Note: Notice the ^C character right below the probe; Once the IOzone run is finished the probe must be interrupted for getting the results.

Executing the IOzone test on the client: The following test would basically write 256MB of data to the iSCSI device.

$ ~/Downloads/iozone -r256k -s128m -i0 -w 
     Iozone: Performance Test of File I/O
                Version $Revision: 3.321 $
                Compiled for 32 bit mode.
                Build: macosx
         .
         .
         .
        Record Size 256 KB
        File size set to 131072 KB
        Setting no_unlink
        Command line used: /Users/abisen/Downloads/iozone -r256k -s128m -i0 -w
        Output is in Kbytes/sec
        Time Resolution = 0.000001 seconds.
        Processor cache size set to 1024 Kbytes.
        Processor cache line size set to 32 bytes.
        File stride size set to 17 * record size.

              KB  reclen   write rewrite
          131072     256     872     869   

iozone test complete.

I still need to completely understand the output from the two ZFS probes, but it is clearly visible that for writing 256MB of data it requires a lot of activity on the logging subsystem. Now that we have quantified the number of commits and block size of commits on the ZIL. It would be very helpful to somehow see how our storage subsystem is performing from IOPS and latency perspective.

I performed a quick test again, using the same IOzone benchmarking tool and iostat. But this time I executed the benchmark locally on the Solaris workstation. Alternatively I also created a small ZFS file system on an old SanDisk Cruzr (512MB) USB Flash Disk. And ran the same test on this file system as well. Just to get an idea on how a USB Flash would fare against my 5 x SATA-II RAID-Z volume.

The video below shows what I noticed, Not only the service time (latency) on the USB Flash Disk was 4-5 times better than 5 x SATA HDD’s, even the IOPS that the old little USB flash could sustain were far greater than what 5 SATA disks could achieve.

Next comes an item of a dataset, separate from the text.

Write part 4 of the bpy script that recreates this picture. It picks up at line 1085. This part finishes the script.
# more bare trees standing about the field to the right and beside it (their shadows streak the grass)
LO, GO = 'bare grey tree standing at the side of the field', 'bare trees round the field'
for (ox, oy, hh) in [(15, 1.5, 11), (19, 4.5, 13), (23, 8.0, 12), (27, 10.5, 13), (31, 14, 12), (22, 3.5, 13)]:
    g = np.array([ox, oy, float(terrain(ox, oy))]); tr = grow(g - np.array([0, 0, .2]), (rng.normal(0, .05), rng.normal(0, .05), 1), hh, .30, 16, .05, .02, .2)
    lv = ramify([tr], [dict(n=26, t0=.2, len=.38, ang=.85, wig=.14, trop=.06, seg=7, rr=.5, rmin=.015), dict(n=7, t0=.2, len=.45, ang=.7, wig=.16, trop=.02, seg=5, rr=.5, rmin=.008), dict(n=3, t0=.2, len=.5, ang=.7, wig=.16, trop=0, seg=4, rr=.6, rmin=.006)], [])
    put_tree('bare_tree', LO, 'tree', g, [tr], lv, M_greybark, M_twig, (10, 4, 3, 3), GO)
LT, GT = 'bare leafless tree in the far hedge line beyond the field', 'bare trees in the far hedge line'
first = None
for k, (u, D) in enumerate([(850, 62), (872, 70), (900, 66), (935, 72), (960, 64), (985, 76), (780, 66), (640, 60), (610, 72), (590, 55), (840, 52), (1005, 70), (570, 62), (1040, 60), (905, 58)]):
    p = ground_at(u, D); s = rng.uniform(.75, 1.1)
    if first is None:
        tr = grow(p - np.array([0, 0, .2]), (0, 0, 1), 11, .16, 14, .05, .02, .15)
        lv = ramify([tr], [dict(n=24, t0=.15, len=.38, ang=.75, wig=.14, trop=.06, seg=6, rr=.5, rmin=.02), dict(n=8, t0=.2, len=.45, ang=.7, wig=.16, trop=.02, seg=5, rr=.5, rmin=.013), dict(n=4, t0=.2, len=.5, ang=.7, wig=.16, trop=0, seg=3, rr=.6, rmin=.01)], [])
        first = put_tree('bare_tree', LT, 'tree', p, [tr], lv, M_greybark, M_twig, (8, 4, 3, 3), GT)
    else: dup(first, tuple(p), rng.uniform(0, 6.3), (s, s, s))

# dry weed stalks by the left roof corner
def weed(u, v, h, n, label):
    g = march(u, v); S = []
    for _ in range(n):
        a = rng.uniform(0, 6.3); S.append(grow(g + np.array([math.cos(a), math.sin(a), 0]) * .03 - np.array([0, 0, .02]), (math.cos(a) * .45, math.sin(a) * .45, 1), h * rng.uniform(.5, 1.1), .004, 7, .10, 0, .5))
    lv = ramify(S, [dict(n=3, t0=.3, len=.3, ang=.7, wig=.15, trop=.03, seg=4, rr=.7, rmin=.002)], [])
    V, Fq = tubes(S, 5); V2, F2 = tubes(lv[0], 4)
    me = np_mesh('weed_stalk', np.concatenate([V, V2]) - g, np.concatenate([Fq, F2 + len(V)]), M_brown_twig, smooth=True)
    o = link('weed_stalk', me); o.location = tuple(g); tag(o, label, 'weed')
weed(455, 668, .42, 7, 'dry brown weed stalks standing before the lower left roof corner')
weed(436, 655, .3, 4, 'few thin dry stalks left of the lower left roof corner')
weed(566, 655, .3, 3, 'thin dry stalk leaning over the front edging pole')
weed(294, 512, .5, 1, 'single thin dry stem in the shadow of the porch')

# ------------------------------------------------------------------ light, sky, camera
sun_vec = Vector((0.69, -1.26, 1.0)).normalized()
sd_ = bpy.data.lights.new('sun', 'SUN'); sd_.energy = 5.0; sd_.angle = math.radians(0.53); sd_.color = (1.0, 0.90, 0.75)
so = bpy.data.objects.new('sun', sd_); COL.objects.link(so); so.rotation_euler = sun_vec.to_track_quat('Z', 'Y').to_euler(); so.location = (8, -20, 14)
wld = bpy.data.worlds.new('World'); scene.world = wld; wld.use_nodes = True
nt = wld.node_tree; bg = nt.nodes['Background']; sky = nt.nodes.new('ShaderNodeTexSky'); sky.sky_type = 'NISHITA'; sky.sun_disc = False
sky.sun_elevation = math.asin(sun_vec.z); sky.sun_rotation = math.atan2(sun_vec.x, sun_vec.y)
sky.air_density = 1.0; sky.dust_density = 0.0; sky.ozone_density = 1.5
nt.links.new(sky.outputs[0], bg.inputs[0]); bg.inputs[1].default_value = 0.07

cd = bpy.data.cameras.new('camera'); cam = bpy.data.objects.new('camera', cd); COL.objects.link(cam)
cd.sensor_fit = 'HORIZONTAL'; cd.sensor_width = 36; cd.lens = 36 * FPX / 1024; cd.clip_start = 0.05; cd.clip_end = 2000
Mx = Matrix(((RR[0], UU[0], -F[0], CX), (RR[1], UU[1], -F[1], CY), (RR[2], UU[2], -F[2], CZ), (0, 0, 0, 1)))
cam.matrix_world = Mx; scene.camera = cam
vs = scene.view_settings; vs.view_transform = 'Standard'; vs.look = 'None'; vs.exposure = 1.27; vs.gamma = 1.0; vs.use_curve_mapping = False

So a USB Flash Disk might have some potential for helping in improving the write performance of a home brew NAS. I am hesitant on trying this out right away because, it’s easy to add a new device to a ZFS file system, but I have not been able to find any information on deleting/removing a device from a Zpool.

Next steps:

• Testing the performance by disabling the ZIL completely. This would give an idea on how fast can these iSCSI device get if ZIL is taken out of the picture. A ZFS file system should never be used with ZIL disabled, but it’s a neat feature for testing if separating ZIL would give any performance benefits.
• Testing the performance of the ZFS file system by using a USB based Flash Disk.